Indonesia plans to fine palm oil growers, miners $8.5B for forest encroachment
Indonesia has identified potential fines amounting to $8.5 billion that the government could collect in 2026 from palm oil companies and miners operating illegally in forest areas, the country’s attorney general said on Wednesday.
President Prabowo Subianto’s forestry task force, made up of military personnel, police, prosecutors and government officials, has this year cracked down on an unprecedented scale on plantations and mines in what authorities say were supposed to be forest areas.
The military-backed campaign has unnerved the palm oil industry, with analysts predicting that in combination with Indonesia’s ambitious biodiesel plans, the seizures could put even more upward pressure on global prices by disrupting production.
Attorney General Sanitiar Burhanuddin, speaking at a ceremony in front of tall stacks of red rupiah banknotes, said the task force has already taken over 4.1 million hectares (9.8 million acres) of illegal plantations and mines, a total area about the size of the Netherlands.
Burhanuddin also handed to the finance minister over 2.34 trillion rupiah ($139.70 million) in fines the task force collected from 20 palm oil companies and one nickel miner.
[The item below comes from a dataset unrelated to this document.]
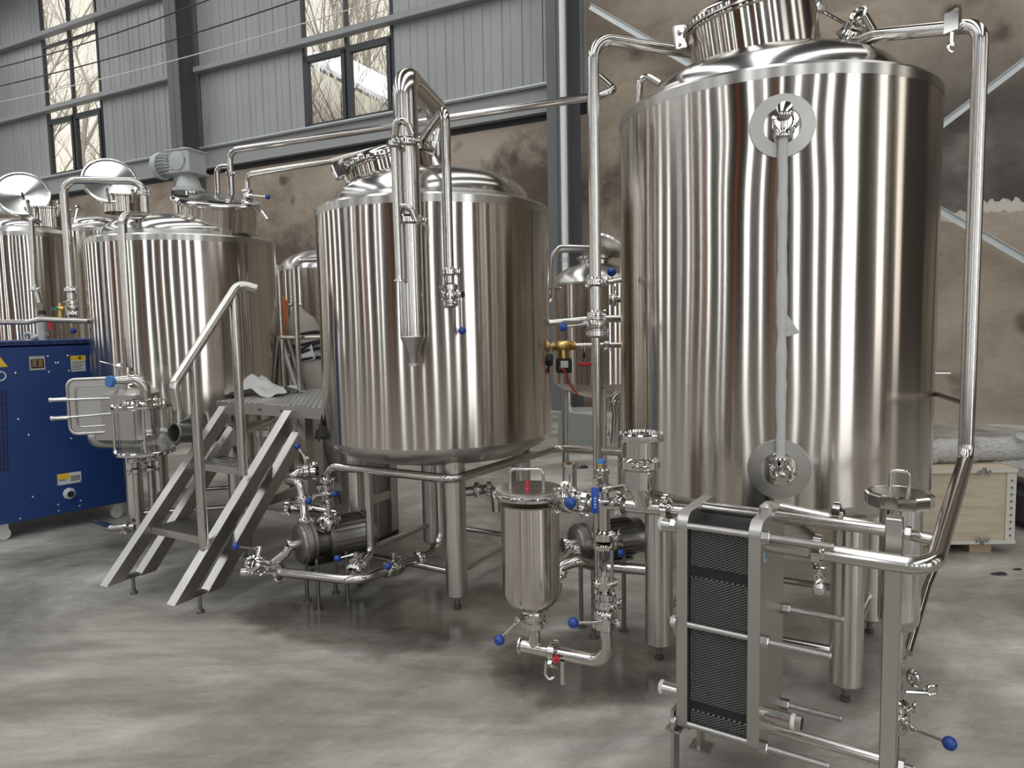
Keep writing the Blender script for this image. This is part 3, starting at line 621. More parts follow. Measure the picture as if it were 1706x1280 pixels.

“For 2026, there is revenue potential from administrative fines from palm oil plantations and mines within forest areas, amounting to 109.6 trillion rupiah ($6.54 billion) for palm oil and 32.63 trillion rupiah ($1.95 billion) for mining,” Burhanuddin said.
He did not name any of the companies.
Burhanuddin also transferred more than 240,500 hectares of plantations to state firm Agrinas Palma Nusantara, which was set up early in 2025. Agrinas’s total land size has now reached 1.7 million hectares, consolidating its position as the largest palm oil company in the world by area.
At the ceremony, Prabowo praised the task force and railed against those he said had tried to bleed Indonesia dry as well as foreign forces undermining his government.
“Even though the work, the journey is tough, I have an instinct in 2026 we will take even bolder steps … We will save this nation’s wealth without hesitation,” he said.
Indonesia is the world’s biggest exporter of palm oil, thermal coal, nickel and tin.